What word or definition best reflects the times in which we live? The Information Age? The Anthropocene? The Second Axial Age? Should we define the period along geological, cultural or technological lines?
Those living in past times would not have known of their existence in historiographical terms. People living in the medieval period, for example, would have been unaware of the label, given that it was first used after the historical period had ended.
In the recently published Technofeudalism – What Killed Capitalism? Yanis Varoufakis views the emerging age through the lens of economics.
Technofeudalism — an oxymoron, surely. How can two seemingly contradictory ideas be yoked together? Not only does Varoufakis address the question in his book but, in so doing, covers a broad sweep of economic history ranging from the enclosure of common land in the medieval period to the present day and by reference to the ‘Technostructure’. The distinguished economist JK Galbraith coined the word to describe the economic model developed by a new capitalist class in the aftermath of the second world war whose aim was to motivate consumers to buy their products. The post-war technostructure spirit is personified in the character of Don Draper, one of the “Mad Men” who made their living selling the American Dream in the award-winning TV show of the same name.
Varoufakis claims that “Somebody killed capitalism. We have something worse.” He uses the language of feudalism to explain just what this ‘something’ is. He suggests we now have digital “fiefs” that extort “cloud rent”. Capitalists are being replaced “cloudalists”, like Jeff Bezos of Amazon, who don’t produce capital but charge rent by taking a cut from every sale without producing anything themselves.
In order to be competitive, capitalists now sell their products via large platforms like Amazon, Facebook and Apple and use social media for advertising. These platforms he sees as modern-day fiefdoms where the capitalists, as modern-day vassals, pay rent.
As consumers we are, in Varoufakis’s view, now mere “Cloud Serfs” blissfully unaware that all our online activity is benefitting the new “cloudalist” class who have power and control over us in the same way that the feudal lords had in the past.
Are we going back to the future or are we, in a less felicitous phrase, going forward to the past?
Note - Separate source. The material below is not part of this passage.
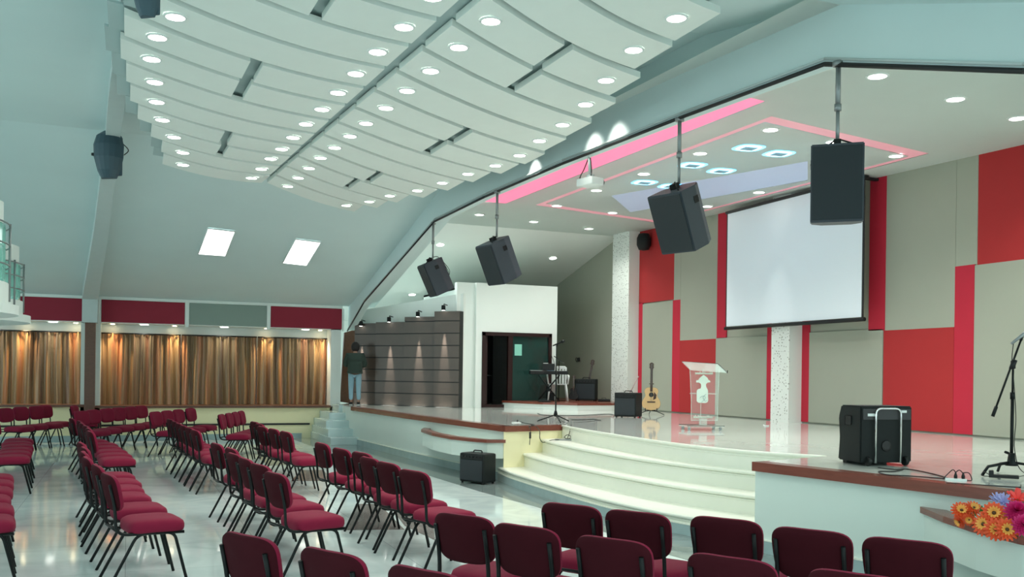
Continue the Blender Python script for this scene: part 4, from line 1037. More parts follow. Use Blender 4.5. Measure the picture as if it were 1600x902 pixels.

Varoufakis’ analysis of the new economic landscape will not convince everyone. The highly controversial approach taken when he was the Greek finance minister during the country’s 2010 debt crisis hit a wall of opposition and led to his resignation from the government.
Far from being a dry economic tome Varoufakis illustrates his analysis and argument with reference to historical figures like Hesiod and Aristotle as well as a monster he calls ‘The Global Minotaur’. This economic behemoth reared its head in his 2011 book of the same name in which he argued that, since the 1970s, the United States has voraciously consumed surplus capital from the rest of the global economy.
As someone who has often struggled with the complexities and contradictions of economic theory I found Varoufakis’ approach accessible and eminently thought-provoking.